Did the 90% rule have to be calculated event by event, or could it be averaged across the year?
The statute spoke in terms of "net proceeds from such an event", suggesting an event-by-event calculation. A nonprofit could not bury a money-losing first raffle in averages with a profitable second one and claim 90% on aggregate.
What happened if a raffle violated the rules?
It became ordinary gambling under § 14-309.15(a), which made participants and organizers potentially liable under the general anti-lottery laws.
Could a charity offer a car as a prize and have its value count under the $25,000 non-cash cap?
Yes, as long as the prize was non-cash and not redeemable for cash, the $25,000 cap on non-cash prizes applied rather than the $5,000 cash cap. A car valued at up to $25,000 was within the rules.
Citations
- N.C.G.S. § 14-309.15 (charitable raffle exception)
- N.C.G.S. § 14-309.15(a) (consequences of noncompliance)
- N.C.G.S. § 18B-308 (alcohol where a lottery is conducted)
- 1993 N.C. Sess. Laws 219 (cash prize cap raised to $5,000 effective June 28, 1993)
Source
- Landing page: https://ncdoj.gov/opinions/raffles-drawings/
Original opinion text
- No more than two raffles per year.
- The maximum cash prize is $5,000 and the maximum non-cash, non-redeemable merchandise prize is $25,000. See 1993 N.C. Sess. Laws 219 (maximum cash prize raised from $1000 to $5000 effective June 28, 1993).
- Real property is not offered as a prize.
- The raffle is not conducted in conjunction with bingo.
- No less than 90% of the net proceeds from such an event can be used for charitable, religious, educational, civic or other nonprofit purposes. Net proceeds equal receipts of the event less the cost of the prizes awarded.
- None of the net proceeds are used to pay for another person to conduct the raffle or to rent premises to sell or receive raffle tickets or to conduct the raffle. N.C.G.S. 14-309.15 (1986).
If the drawing is conducted as provided herein, it is lawful. Any failure to follow these procedures will result in the raffles being considered gambling. N.C.G.S. 14-309.15(a).
The second question is whether it is unlawful to sell or consume alcoholic beverages in a building when the drawing of the winning raffles ticket is made in a room where no alcoholic beverages are being sold or consumed. N.C.G.S. 18B-308 addresses the sale or consumption of alcoholic beverages where a lottery is being conducted. Sale or consumption of alcohol cannot occur in the same room while a raffle or bingo game is "being conducted." However, it appears the statute would permit the drawing to occur in an adjacent room where alcohol is not sold nor consumed. The statute clearly makes reference to "premises" earlier in the section. The Legislature apparently intended only to prohibit the raffle from occurring in the "room" where alcohol is sold or consumed.

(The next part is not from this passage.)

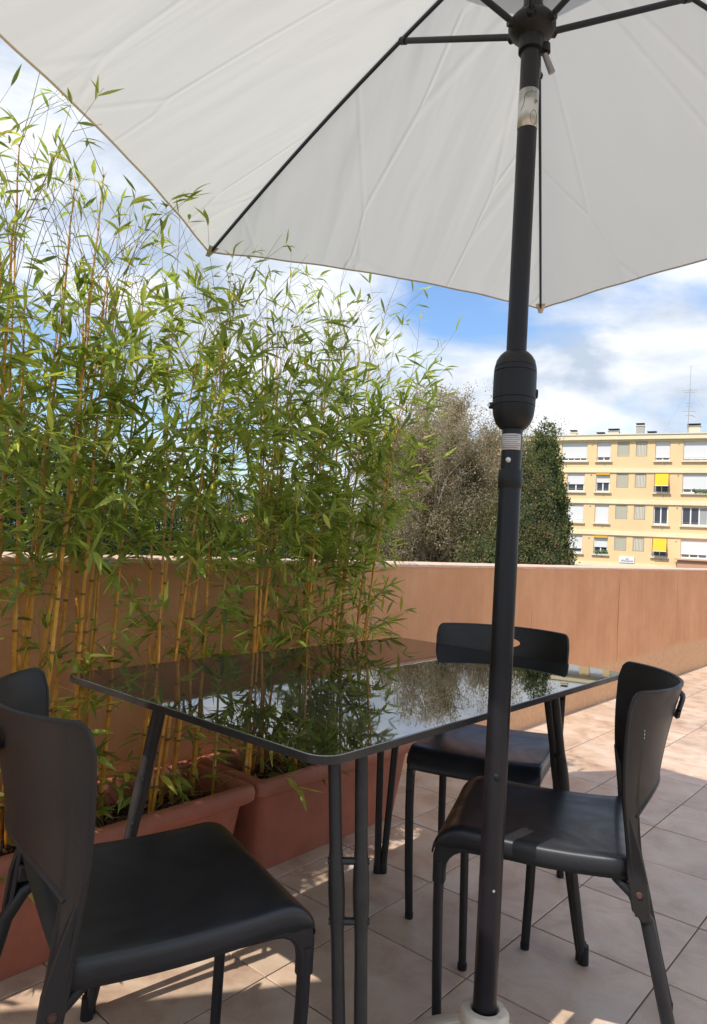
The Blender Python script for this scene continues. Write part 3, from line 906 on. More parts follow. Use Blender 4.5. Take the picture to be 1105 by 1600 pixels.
M['bark'] = mat('grey_bark', (0.30, 0.25, 0.20), .9, var=.3, vscale=3)
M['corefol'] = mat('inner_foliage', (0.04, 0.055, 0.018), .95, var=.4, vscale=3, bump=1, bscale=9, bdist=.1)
M['barkd'] = mat('dark_bark', (0.07, 0.05, 0.04), .9, var=.3, vscale=3)
def fol(name, c, tr=.45):
    return leafmat(name, c, tuple(min(.8, x * 1.5) for x in c), tr, .8, .18)
brown = [fol('tawny_leaf', (0.46, 0.38, 0.28)), fol('russet_leaf', (0.40, 0.29, 0.21)), fol('grey_olive_leaf', (0.28, 0.25, 0.13)), fol('olive_leaf', (0.22, 0.215, 0.085))]
olive = [fol('olive_needle', (0.17, 0.18, 0.06)), fol('brown_needle', (0.27, 0.185, 0.10)), fol('green_needle', (0.12, 0.15, 0.05)), fol('dark_needle', (0.06, 0.085, 0.03))]
dgreen = [fol('cypress_green', (0.11, 0.15, 0.042)), fol('cypress_dark', (0.065, 0.095, 0.028)), fol('cypress_olive', (0.18, 0.18, 0.06))]
bgreen = [fol('broadleaf_green', (0.06, 0.10, 0.03)), fol('broadleaf_dark', (0.035, 0.06, 0.02)), fol('broadleaf_pale', (0.11, 0.15, 0.045))]  # leaf greens mixed at random over the broadleaf trees

def vtree(blobs, name, label, seed, leafm, n_leaf, size, base, barkc, up=.8, group=None, holes=.36, hs=1.1, limbs=14, clump=.34, core=0, rag=.55):
    """crown filled with foliage sprays set in a few overlapping volumes, ragged outline and gaps"""
    from mathutils import noise
    rr = random.Random(seed)
    root = empty(name, base)
    tag(root, label, 'tree', group)
    B = Vector(base)
    mb = MB()
    topz = max(b_[0][2] + b_[1][2] for b_ in blobs) - B.z
    mb.tube([(0, 0, 0), (.05, 0, topz * .3), (0.1, .05, topz * .6), (.1, .05, topz * .85)], [.26, .2, .12, .04], 8, caps=False)
    vol = [b_[1][0] * b_[1][1] * b_[1][2] for b_ in blobs]
    tot = sum(vol)
    lf = MB()
    sprays = []
    nc = int(n_leaf / 26)
    tries = 0
    while len(sprays) < nc and tries < nc * 30:
        tries += 1
        x = rr.random() * tot
        for b_, v_ in zip(blobs, vol):
            x -= v_
            if x <= 0: break
        d = Vector((rr.gauss(0, 1), rr.gauss(0, 1), rr.gauss(0, 1))).normalized()
        rad = rr.random() ** .28
        taper = b_[2] if len(b_) > 2 else 0
        p = Vector((d.x * b_[1][0] * rad, d.y * b_[1][1] * rad, d.z * b_[1][2] * rad))
        if taper:
            t = (p.z / b_[1][2] + 1) / 2
            k = (1 - taper * t)
            p.x *= k; p.y *= k
        p += Vector(b_[0])
        nv = noise.noise(p * hs) * .5 + .5
        if nv < holes: continue
        p += d * (noise.noise(p * 2.3 + Vector((7, 1, 3))) * rag)
        sprays.append((p - B, d))
    for p, d in sprays:
        dd = (d * .5 + Vector((rr.gauss(0, .3), rr.gauss(0, .3), up))).normalized()
        for _ in range(26):
            t = rr.random()
            c = p + dd * (t - .3) * clump * 2.2 + Vector((rr.gauss(0, 1), rr.gauss(0, 1), rr.gauss(0, 1))) * clump * .42 * (1.1 - t * .6)
            ld = (dd + Vector((rr.gauss(0, 1), rr.gauss(0, 1), rr.gauss(0, 1))) * .8).normalized()
            s_ = Vector((rr.gauss(0, 1), rr.gauss(0, 1), rr.gauss(0, 1))).cross(ld).normalized()
            q = size * rr.uniform(.6, 1.4)
            o = len(lf.v)
            lf.v += [tuple(c - ld*q), tuple(c + s_*q*.5), tuple(c + ld*q), tuple(c - s_*q*.5)]
            lf.f.append((o, o+1, o+2, o+3)); lf.m.append(rr.choices(range(len(leafm)), k=1)[0])
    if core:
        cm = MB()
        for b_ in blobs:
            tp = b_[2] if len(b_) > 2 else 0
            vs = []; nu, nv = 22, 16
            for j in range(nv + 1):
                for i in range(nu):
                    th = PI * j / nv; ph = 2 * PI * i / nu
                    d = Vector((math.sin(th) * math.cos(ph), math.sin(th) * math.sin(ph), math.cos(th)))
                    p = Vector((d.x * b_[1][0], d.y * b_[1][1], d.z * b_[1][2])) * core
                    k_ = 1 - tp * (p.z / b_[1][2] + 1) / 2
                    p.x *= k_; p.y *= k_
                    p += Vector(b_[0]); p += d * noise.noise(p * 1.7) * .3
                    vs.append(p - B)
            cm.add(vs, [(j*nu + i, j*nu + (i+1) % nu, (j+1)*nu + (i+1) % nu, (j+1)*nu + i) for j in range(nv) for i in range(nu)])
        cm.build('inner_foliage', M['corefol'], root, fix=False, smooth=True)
    for i in range(limbs):
        p, d = rr.choice(sprays)
        t0 = rr.uniform(.15, .6) * topz
        t0 = min(t0, max(.5, p.z - .6))
        a = Vector((.05, .02, t0)); mid = (a + p) / 2 + Vector((0, 0, -.25))
        mb.tube([a, mid, p], [.09, .055, .015], 5, caps=False)
    mb.build('trunk', barkc, root, fix=False, smooth=True)
    lf.build('crown', leafm, root, fix=False)
    return root

# brown half-bare tree behind the bamboo's right end
vc = Vector((24.6, 16.6, 0))
def off(base, r_, f_, z):      # offsets to the right / away as seen from the terrace
    return (base.x + .655*r_ + .755*f_, base.y - .755*r_ + .655*f_, z)
tree(Vector((24.9, 16.6, -6)), 14.4, 6.2, 'deciduous_tree', 'feathery tree with thin brown foliage right beside the dark cypress', 21, brown, 150000, 0.040, 0.15, M['bark'], trunk_h=.3, depth=4, limbs=22, upb=.36, rb=(.7, 1.05))
vtree([(off(vc, -2.2, .5, 1.2), (2.0, 2.0, 2.8)), (off(vc, .7, .4, 1.2), (2.5, 2.2, 3.4)), (off(vc, 0.0, 0.6, 4.6), (2.3, 2.0, 3.6))], 'deciduous_tree',
      'lower brownish green bushy tree behind the feathery brown one', 25, brown, 90000, 0.05, off(vc, 0, 1, -6), M['bark'], up=.5, holes=.46, limbs=30)
vtree([(off(vc, 3.2, -3.0, .8), (1.6, 1.6, 4.6), .45), (off(vc, 2.3, -2.6, -.6), (1.9, 2.0, 3.4)), (off(vc, 3.9, -3.2, -.5), (1.3, 1.3, 3.0))], 'evergreen_tree',
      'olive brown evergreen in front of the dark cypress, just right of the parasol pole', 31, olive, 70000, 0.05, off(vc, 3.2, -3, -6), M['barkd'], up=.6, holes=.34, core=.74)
vtree([(off(vc, 4.45, -1.4, 1.2), (1.25, 1.3, 5.4), .25), (off(vc, 4.75, -1.2, 0), (1.35, 1.4, 5.2), .35)], 'cypress_tree',
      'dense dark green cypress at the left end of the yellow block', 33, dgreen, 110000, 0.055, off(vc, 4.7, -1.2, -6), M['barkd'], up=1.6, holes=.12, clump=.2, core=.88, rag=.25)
for i, (x, y, hh, rr_, sd_) in enumerate(((12.7, 27.4, 11.0, 3.6, 41), (17.5, 27.5, 8.2, 3.0, 42), (21.5, 24.5, 8.8, 3.4, 43), (8.6, 27, 12.2, 3.8, 44), (25.2, 20.5, 8.0, 2.6, 45))):
    vtree([((x, y, -6 + hh * .62), (rr_, rr_, hh * .42)), ((x + 1.2, y - .6, -6 + hh * .5), (rr_ * .8, rr_ * .8, hh * .36))], 'broadleaf_tree',
          ['dark green tree seen through the left bamboo stems', 'small green tree seen through the middle of the bamboo', 'green tree behind the right half of the bamboo', 'tall green tree at the far left behind the bamboo', 'low green tree left of the feathery brown tree'][i],
          sd_, bgreen, 26000, 0.09, (x, y, -6), M['barkd'], up=.4, holes=.4, clump=.5)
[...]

One issue is what constitutes "being conducted?" A raffle is being conducted when a "prize is won," a "random drawing by name or number" occurs, or a person "purchases chances." Winning a prize includes, but is not limited to, the awarding of the prize to the drawing winner by announcing his or her name or number. If none of these events occur in the same room as the one in which alcoholic beverages are being sold or consumed, the sale or consumption of such beverages is not unlawful under N.C.G.S. 18B-308. If any one does occur, the sale or consumption is unlawful.